Earlier scholarship

Amazing how nearly a month passes while the blog lies dormant. As usual, end of semester rush and the holidays were a serious distraction from my distraction. The nice thing about the extended Christmas break is the time to return full-fledged to my own writing and scholarship. To finish a draft of the book manuscript is my main goal.

In the process - both for one of my chapters and for my SCMS paper - I've been revisiting, this time more in depth, the writing from the Chicago school of sociology - mostly writing from the 1920s. What's amazing is how well written it is - not that it's especially literary or fluid in its style or even a great approach to popularizing in the C. Wright Mills vein, but the scholars nonetheless tend to write expository prose with an enviable clarity. Moreover, it feels modern. I don't know much of what scholarship was like before WWI, but from the 1920s on, you can pick up some writers and read a familiar language with a familiar understanding of what specialized, academic argumentation means.

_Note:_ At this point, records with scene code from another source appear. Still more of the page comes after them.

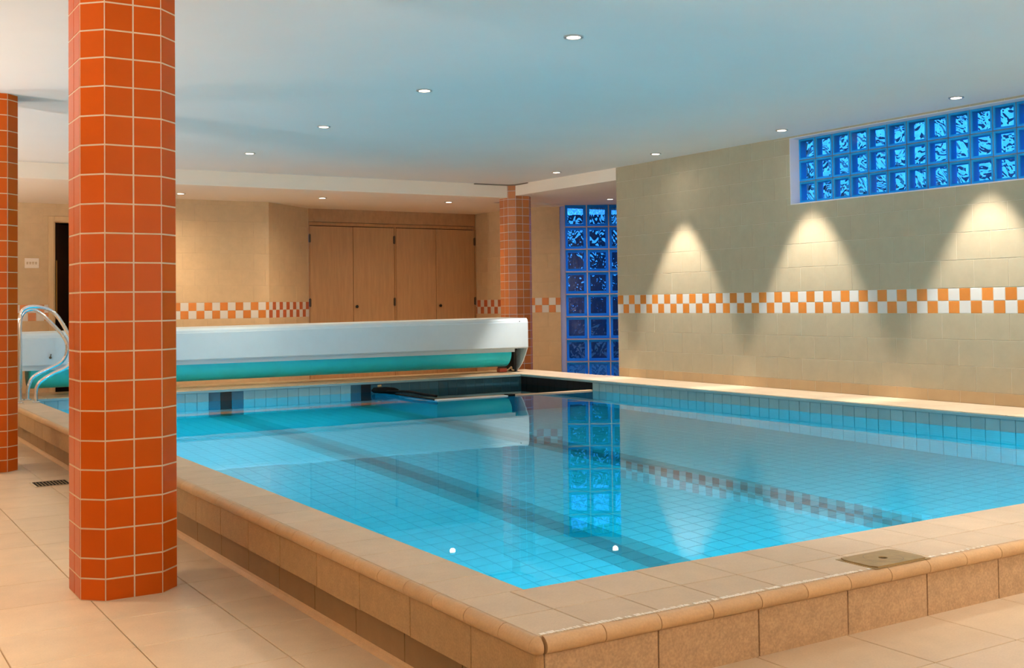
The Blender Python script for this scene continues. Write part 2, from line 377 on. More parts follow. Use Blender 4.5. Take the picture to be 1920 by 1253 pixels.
# raised near deck
b = B(); b.box(-6.118, 0.0, -13.2, OY+0.05, -0.15, NEAR-0.006)
deck_o = structure(b.build('floor_deck', M['floor_grout'])); deck_o.name = 'floor_near'
rest = []
for i in range(-1, 17):
    for j in range(0, 15):
        x0 = max(-5.79+i*0.366, -6.118); x1 = -5.79+(i+1)*0.366
        y1 = -8.015-(j-1)*0.366 if j else OY-0.002; y0 = -8.015-j*0.366
        it = ((x0, y0, NEAR), (1, 0, 0), (0, 1, 0), x1-x0, y1-y0)
        if y0 > -9.2 and x0 < -2.5: tile(deck_o, 'floor_tile', *it, M['floor_tile'], t=0.005, g=0.004)
        else: rest.append(it)
tiles_stuff(deck_o, 'far_floor_tiles', rest, M['floor_tile'], t=0.005)

# ------------------------------------------------------------------ setting: ceiling
def bulk_y(x): return 2.08 + (-0.069-x)*0.037            # slightly skewed edge of the main ceiling
b = B()
b.prism([(-9.6, -13.2), (0.3, -13.2), (0.3, 0.0), (0.0, 0.0), (-0.069, 2.0), (-0.069, bulk_y(-0.069)), (-9.6, bulk_y(-9.6))], ZC, ZC+0.12, 'z')
ceil_o = structure(b.build('ceiling', M['ceiling']))
b = B()
b.prism([(-9.6, bulk_y(-9.6)), (-0.069, bulk_y(-0.069)), (0.05, bulk_y(-0.069)), (0.05, 2.75), (1.2, 2.75), (1.2, 7.5), (-9.6, 7.5)], ZB, ZC+0.12, 'z')
sof_o = structure(b.build('ceiling_soffit', M['soffit'])); sof_o.name = 'ceiling_back'
b = B()
b.prism([(0.0, 0.002), (5.0, 0.002), (5.0, 3.3), (1.21, 3.3), (1.21, 2.74), (0.06, 2.74), (0.06, 2.02), (-0.069, 2.0)], ZR, ZC+0.12, 'z')
sof2_o = structure(b.build('ceiling_right', M['soffit']))
# cracked plaster edge where the three ceilings meet at the far column
b = B()
b.prism([(-0.62, 2.066), (-0.30, 2.058), (-0.145, 2.03), (-0.10, 1.96), (-0.085, 1.70), (-0.072, 1.70), (-0.05, 2.02), (-0.14, 2.10), (-0.62, 2.10)], ZC-0.012, ZC-0.002, 'z')
structure(b.build('trim_1', mat('dark_cracked_plaster', (0.20, 0.16, 0.12), 0.9)))

# ------------------------------------------------------------------ setting: right wall with high glass block window
WY0, WY1, WZ0, WZ1 = -5.26, -2.63, 2.0, 2.612
b = B(); X0, X1 = 0.002, 0.28
b.box(X0, X1, -13.2, 0.0, -0.1, WZ0); b.box(X0, X1, -13.2, WY0, WZ0, ZC); b.box(X0, X1, WY1, 0.0, WZ0, ZC); b.box(X0, X1, WY0, WY1, WZ1, ZC)
wr = structure(b.build('wall_right', M['grout_wall']))
rows = [0.300, 0.395, 0.590, 0.795, 1.000, 1.200, 1.420, 1.635, 1.850, 2.062, 2.262, 2.462, ZC]
# u runs towards the camera (-y)
tiled_wall(wr, (0.0, 0.0, 0), (0, -1, 0), 13.2, [r-0 for r in rows], 0.30, M['wall_tile'], band=(1.0, 1.2, 0.0, 0.1),
           band_mats=(M['band_white'], M['band_orange']), off=-0.115, holes=[(-WY1, -WY0, WZ0, WZ1)], visible=lambda u: u < 5.35, base=M['base_tile'])
# plastered jamb and reveal lining of the window
win = structure(thing('window_1', '', '')); del win['label']; del win['category']
b = B(); b.box(0.001, 0.16, WY1-0.006, WY1+0.0, WZ0, WZ1); b.box(0.001, 0.16, WY0, WY1, WZ1-0.004, WZ1+0.006)
b.box(0.001, 0.16, WY0, WY1, WZ0-0.004, WZ0+0.008); b.build('reveal', M['plaster'], win)
def block_mesh(name, pw, ph, dep, mats, gap=0.010, rim=0.014):
    """hollow glass block in local x (width), y (height), z outwards to the room; front ring and skin, side walls, rippled back"""
    x0, x1, y0, y1 = gap/2, pw-gap/2, gap/2, ph-gap/2
    def ring(ins, z): return [(x0+ins, y0+ins, z), (x1-ins, y0+ins, z), (x1-ins, y1-ins, z), (x0+ins, y1-ins, z)]
    V = ring(0, -dep) + ring(0, -0.004) + ring(0.004, 0) + ring(rim, 0.0) + ring(rim+0.004, -0.006) + ring(rim+0.006, -dep+0.012)
    F = []; I = []
    for a in range(0, 5):
        for i in range(4):
            j = (i+1) % 4; F.append([a*4+i, a*4+j, (a+1)*4+j, (a+1)*4+i]); I.append(1)
    F.append([16, 17, 18, 19]); I.append(0)            # front skin
    F.append([20, 21, 22, 23]); I.append(2)            # back skin
    return mesh(name, V, F, list(mats), I)
bw, bh = 0.2019, 0.1985
bx = 0.115; bz0 = 2.017
bmu = block_mesh('glass_block', bw, bh, 0.085, GB_UP)
for r_ in range(3):
    for c_ in range(13):
        W = Matrix(((0, 0, -1, bx), (-1, 0, 0, WY1-c_*bw), (0, 1, 0, bz0+r_*bh), (0, 0, 0, 1)))
        obj('glass_block', bmu, win, W)
b = B()
for c_ in range(14): b.box(bx+0.004, bx+0.08, WY1-c_*bw-0.005, WY1-c_*bw+0.005, WZ0, WZ1)
for r_ in range(4): b.box(bx+0.004, bx+0.08, WY0, WY1, bz0+r_*bh-0.005, bz0+r_*bh+0.005)
b.build('mortar_grid', M['mortar'], win)

# ------------------------------------------------------------------ setting: back walls
BO = (M['band_white'], M['band_orange']); 
def wall_box(name, P, Q, z1, m, thick=0.15, z0=-0.1, openings=()):
    """wall from P to Q (seen left to right), face on the line, body behind it"""
    P = Vector((*P, 0)); Q = Vector((*Q, 0)); U = (Q-P).normalized(); L = (Q-P).length; Nn = Vector((-U.y, U.x, 0))
    b = B()
    def slab(u0, u1, a, c):
        A = P+U*u0+Nn*0.002; Bq = P+U*u1+Nn*0.002
        V = [(*p.xy, z) for z in (a, c) for p in (A, Bq, Bq+Nn*thick, A+Nn*thick)]
        b.add(V, [[3, 2, 1, 0], [4, 5, 6, 7], [0, 1, 5, 4], [1, 2, 6, 5], [2, 3, 7, 6], [3, 0, 4, 7]])
    u = 0
    for (a0, a1, h) in openings:
        if a0 > u: slab(u, a0, z0, z1)
        slab(a0, a1, h, z1); u = a1
    if u < L: slab(u, L, z0, z1)
    return structure(b.build(name, m)), P, U, L
rb = [0.0, 0.173, 0.373, 0.573, 0.773, 0.978, 1.183, 1.39, 1.592, 1.796, 2.0, 2.2, 2.4, ZB]
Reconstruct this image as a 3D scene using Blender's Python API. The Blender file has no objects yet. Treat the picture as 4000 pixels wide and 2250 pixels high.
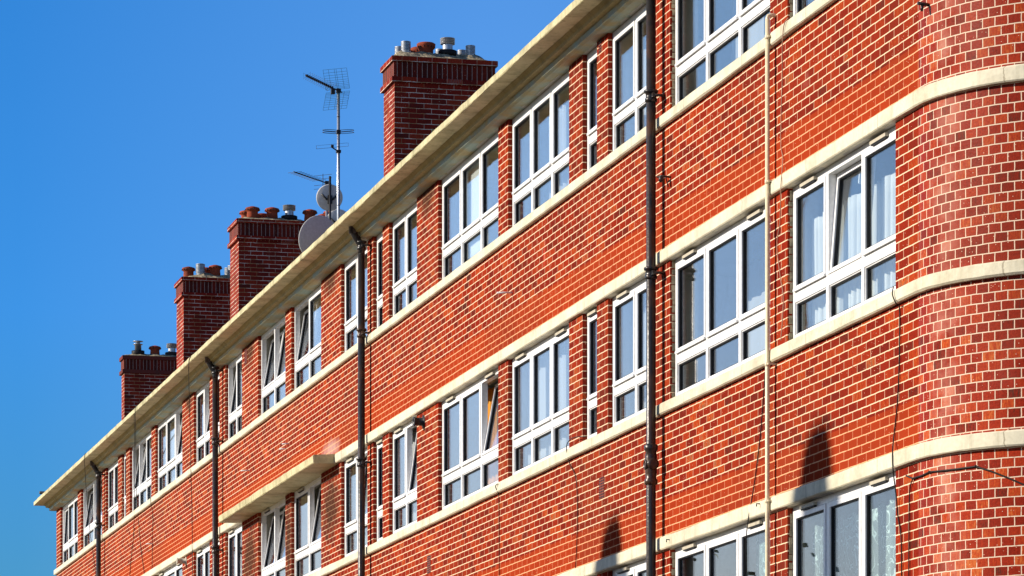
import bpy, math, random
from mathutils import Vector, Matrix, noise
random.seed(7)
D = bpy.data; S = bpy.context.scene; COL = S.collection
R = math.radians
# ------------------------------------------------------------------ survey
# facade = plane Y=0 facing -Y, X runs along the street, camera stands in the street
F_PX = 15000.0; TH = math.atan(3700/F_PX); SN, CS = math.sin(TH), math.cos(TH)
CAM = Vector((0, -10.3, 1.6))
def at(px, py, Y=0.0):
    """survey: photo pixel (4000 wide) -> point on the vertical plane at depth Y"""
    u = (px-2000)/F_PX; k = (Y-CAM.y)/(SN+u*CS)
    return Vector((k*(-CS+u*SN), Y, 1.6+k*(3660-py)/F_PX))
SUN_EL, SUN_AZ = R(24), R(12)      # elevation, turn from -Y towards -X
SUN_DIR = Vector((-math.sin(SUN_AZ)*math.cos(SUN_EL), -math.cos(SUN_AZ)*math.cos(SUN_EL), math.sin(SUN_EL)))

XL, XR0, RC = -82.8, -28.45, 1.45
# ------------------------------------------------------------------ mesh tools
class MB:
    def __init__(s): s.v=[]; s.f=[]; s.uv=[]; s.mi=[]; s.sm=[]
    def face(s, pts, uv=None, mi=0, smooth=False):
        n=len(s.v); s.v += [Vector(p) for p in pts]; s.f.append(tuple(range(n,n+len(pts))))
        s.uv.append(uv or [(0,0)]*len(pts)); s.mi.append(mi); s.sm.append(smooth)
    def grid(s, rows, smooth=True, closed=False, uv=None, mi=0):
        """rows: list of rings/lines of points, shared vertices"""
        n=len(s.v); m=len(rows[0])
        for r in rows: s.v += [Vector(p) for p in r]
        for i in range(len(rows)-1):
            for j in range(m if closed else m-1):
                j2=(j+1)%m
                s.f.append((n+i*m+j, n+i*m+j2, n+(i+1)*m+j2, n+(i+1)*m+j))
                s.uv.append([(0,0)]*4 if uv is None else [uv(i,j),uv(i,j+1),uv(i+1,j+1),uv(i+1,j)])
                s.mi.append(mi); s.sm.append(smooth)
    def poly(s, idx, mi=0): s.f.append(tuple(idx)); s.uv.append([(0,0)]*len(idx)); s.mi.append(mi); s.sm.append(False)
    def box(s, a, b, M=None, mi=0, brick=False):
        x0,y0,z0=a; x1,y1,z1=b
        P=[Vector(p) for p in ((x0,y0,z0),(x1,y0,z0),(x1,y1,z0),(x0,y1,z0),(x0,y0,z1),(x1,y0,z1),(x1,y1,z1),(x0,y1,z1))]
        uvf={0:lambda p:(p.x,p.z),1:lambda p:(p.y+.113,p.z),2:lambda p:(p.x,p.y)}
        for q,ax in (((0,1,5,4),0),((1,2,6,5),1),((2,3,7,6),0),((3,0,4,7),1),((4,5,6,7),2),((3,2,1,0),2)):
            uv=[uvf[ax](P[i]) for i in q]
            s.face([M@P[i] if M else P[i] for i in q], uv, mi)
    def ring(s, x0,x1,z0,z1, w, y0,y1, M=None, mi=0):
        """rectangular frame, four bars butted"""
        wl,wr,wb,wt = w if isinstance(w,tuple) else (w,w,w,w)
        s.box((x0,y0,z0),(x0+wl,y1,z1),M,mi); s.box((x1-wr,y0,z0),(x1,y1,z1),M,mi)
        s.box((x0+wl,y0,z0),(x1-wr,y1,z0+wb),M,mi); s.box((x0+wl,y0,z1-wt),(x1-wr,y1,z1),M,mi)
    def tube(s, pts, r, n=8, caps=True, mi=0):
        pts=[Vector(p) for p in pts]; rows=[]; up=None
        rr = r if isinstance(r,(list,tuple)) else [r]*len(pts)
        for i,p in enumerate(pts):
            d=((pts[min(i+1,len(pts)-1)]-pts[i]).normalized()+(pts[i]-pts[max(i-1,0)]).normalized())
            d=d.normalized() if d.length>1e-6 else Vector((0,0,1))
            if up is None: up=d.orthogonal().normalized()
            up=(up-d*up.dot(d)).normalized(); b=d.cross(up)
            rows.append([p+(up*math.cos(2*math.pi*k/n)+b*math.sin(2*math.pi*k/n))*rr[i] for k in range(n)])
        n0=len(s.v); s.grid(rows, True, True, mi=mi)
        if caps:
            s.poly(range(n0,n0+n),mi); s.poly(range(n0+(len(rows)-1)*n, n0+len(rows)*n),mi)
    def lathe(s, c, prof, n=20, M=None, mi=0, smooth=True):
        rows=[]
        for r,z in prof:
            rows.append([(M@Vector((r*math.cos(2*math.pi*k/n), r*math.sin(2*math.pi*k/n), z)) if M else Vector((r*math.cos(2*math.pi*k/n), r*math.sin(2*math.pi*k/n), z)))+Vector(c) for k in range(n)])
        n0=len(s.v); s.grid(rows, smooth, True, mi=mi)
        s.poly(range(n0,n0+n),mi); s.poly(range(n0+(len(rows)-1)*n, n0+len(rows)*n),mi)
    def sweep(s, path, prof, mi=0, uvz=False, closed_prof=True, caps=True, jit=0):
        """path: (x,y,nx,ny) with mitred outward vector; prof: (out, z)"""
        rows=[]
        for i,(x,y,nx,ny) in enumerate(path):
            row=[]
            for k,(o,z) in enumerate(prof):
                jz=jit*(noise.noise(Vector((x*1.7+y,z*9,k*3.1)))+.6*noise.noise(Vector((x*9+y*9,z*9,k*7.1))))
                row.append((x+nx*(o+jz*.5), y+ny*(o+jz*.5), z+jz))
            rows.append(row)
        n0=len(s.v); s.grid(rows, False, closed_prof, mi=mi)
        if caps:
            m=len(prof); s.poly(range(n0,n0+m),mi); s.poly(range(n0+(len(rows)-1)*m, n0+len(rows)*m),mi)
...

I don't know how much the Chicago School is useful to film and media scholars, since their ideas are often available second hand in later work. But I'd recommend Herbert Blumer's essay, "Moulding of Mass Behavior Through the Motion Picture" (Publications of the American Sociological Society, Aug. 1935). The title might indicate a reductive media effects approach - and there is some of that - but if we can step beyond a kneejerk rendering of early sociological approaches to mass media as intellectual bad objects (or as mere historical discourse, which is much the same thing), we can see that Blumer is addressing something interesting. His comments on the relationship between the closeup and social distance are interesting. Moreover, his statement that "there is an intimate relation between reverie, awakened disposition, and basic taste" phrases better than I could some of the connections I am hoping to draw between film theory, thematic-ideological reading, and the sociology of taste. Beyond the writing, the ideas strattle antiquated and thoroughly modern.